With everything going on in our lives, it seems I’m blasting through this pregnancy – it’s easy; familiar. Nothing is a surprise. We aren’t experiencing the pregnancy itself; instead, we’re focusing on the upcoming birth.
I’m excited to meet baby boy Vilhauer, but I’m running right through the journey to get there.
With Sierra, every month was a new discovery – an eagerly awaited change in composition, a few weeks closer to the due date, a shortening window in which we would still be considered childless. We were anticipating the stress and labor involved in being parents. We were learning together. We were ready for the entire process.
Now? It’s second nature. There’s no thought – especially on my end.
My fear is that I’m losing the connection. I know he’s there. I feel him move around, and I hear his heartbeat during doctor’s visits, but I’m not totally entrenched in the act of pregnancy – not scared shitless of whether we’re doing it right, thinking about it every second of the day.

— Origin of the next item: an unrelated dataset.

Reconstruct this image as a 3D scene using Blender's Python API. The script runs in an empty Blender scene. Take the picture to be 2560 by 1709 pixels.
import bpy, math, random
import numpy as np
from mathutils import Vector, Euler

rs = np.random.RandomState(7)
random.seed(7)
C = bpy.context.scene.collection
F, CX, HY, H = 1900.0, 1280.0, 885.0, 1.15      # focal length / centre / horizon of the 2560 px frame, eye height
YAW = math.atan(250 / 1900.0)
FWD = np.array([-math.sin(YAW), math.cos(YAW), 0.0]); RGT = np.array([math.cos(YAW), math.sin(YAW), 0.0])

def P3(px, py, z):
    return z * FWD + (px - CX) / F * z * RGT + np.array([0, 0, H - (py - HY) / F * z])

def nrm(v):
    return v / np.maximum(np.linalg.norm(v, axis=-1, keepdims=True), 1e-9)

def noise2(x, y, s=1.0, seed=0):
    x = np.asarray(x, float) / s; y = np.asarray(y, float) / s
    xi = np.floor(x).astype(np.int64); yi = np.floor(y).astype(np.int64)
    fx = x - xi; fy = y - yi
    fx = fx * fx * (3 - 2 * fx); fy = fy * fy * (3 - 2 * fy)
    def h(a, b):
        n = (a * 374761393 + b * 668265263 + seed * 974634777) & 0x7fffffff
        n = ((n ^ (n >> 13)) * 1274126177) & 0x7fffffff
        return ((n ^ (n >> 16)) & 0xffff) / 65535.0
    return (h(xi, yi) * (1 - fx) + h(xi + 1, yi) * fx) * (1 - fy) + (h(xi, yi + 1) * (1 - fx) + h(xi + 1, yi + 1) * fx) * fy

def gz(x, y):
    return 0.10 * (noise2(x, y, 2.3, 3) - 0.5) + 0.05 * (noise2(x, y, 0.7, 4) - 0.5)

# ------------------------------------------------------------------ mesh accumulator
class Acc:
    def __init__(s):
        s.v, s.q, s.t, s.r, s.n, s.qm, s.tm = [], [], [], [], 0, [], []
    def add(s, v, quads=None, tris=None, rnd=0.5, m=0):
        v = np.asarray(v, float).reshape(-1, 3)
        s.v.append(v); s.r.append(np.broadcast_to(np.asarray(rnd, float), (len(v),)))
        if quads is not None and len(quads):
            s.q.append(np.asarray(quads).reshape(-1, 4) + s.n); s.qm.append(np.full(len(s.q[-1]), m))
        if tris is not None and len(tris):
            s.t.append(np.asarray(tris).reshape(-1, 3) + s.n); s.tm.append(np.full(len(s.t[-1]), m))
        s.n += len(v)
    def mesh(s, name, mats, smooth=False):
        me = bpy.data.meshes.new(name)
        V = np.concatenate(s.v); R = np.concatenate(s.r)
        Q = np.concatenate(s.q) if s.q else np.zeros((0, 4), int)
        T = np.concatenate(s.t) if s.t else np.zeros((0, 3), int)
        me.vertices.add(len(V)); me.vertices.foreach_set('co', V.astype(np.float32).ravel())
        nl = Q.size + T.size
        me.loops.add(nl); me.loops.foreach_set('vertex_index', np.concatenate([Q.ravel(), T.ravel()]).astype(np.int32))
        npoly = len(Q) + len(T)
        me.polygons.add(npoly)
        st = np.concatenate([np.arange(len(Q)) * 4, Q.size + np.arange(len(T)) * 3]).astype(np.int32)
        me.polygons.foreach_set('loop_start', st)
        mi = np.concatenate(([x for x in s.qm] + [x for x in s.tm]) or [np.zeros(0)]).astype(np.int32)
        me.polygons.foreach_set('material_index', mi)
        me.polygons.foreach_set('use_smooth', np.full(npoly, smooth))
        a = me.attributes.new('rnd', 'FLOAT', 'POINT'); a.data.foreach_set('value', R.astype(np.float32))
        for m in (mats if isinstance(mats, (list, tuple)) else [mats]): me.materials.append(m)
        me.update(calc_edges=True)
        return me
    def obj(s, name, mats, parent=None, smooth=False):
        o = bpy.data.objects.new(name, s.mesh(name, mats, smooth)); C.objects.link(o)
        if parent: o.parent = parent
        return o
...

It might be a bit of guilt over the relief I feel. We can do this. It’s easy. Raising a child is a task, but not an unpleasant one.
What I’m most worried about is that, when the time comes, I’ll have no memories of the pregnancy. They will be washed out by thoughts of Sierra’s increasing vocabulary and our impending move and our friends getting engaged and everything else that busies our lives these days.
Maybe it’s to be expected. After all – nothing is as precious as the first time, but that doesn’t make each time after any less important. Any less miraculous.
It’s only natural that I’m distracted this time around. The lead-up to the birth is something we’ve both been through. We’re not taking classes, and we’re not experiencing it simultaneously with three of our friends as we did two years ago.
Instead, we’re just keeping with our normal schedule – a schedule that we all depend on for sanity, and a schedule that our baby boy will eventually work his way into in two months.
Two months. It’s only two months until we get to meet baby boy Vilhauer.
The time has flown by. And I, for one, am wondering where the hell it went.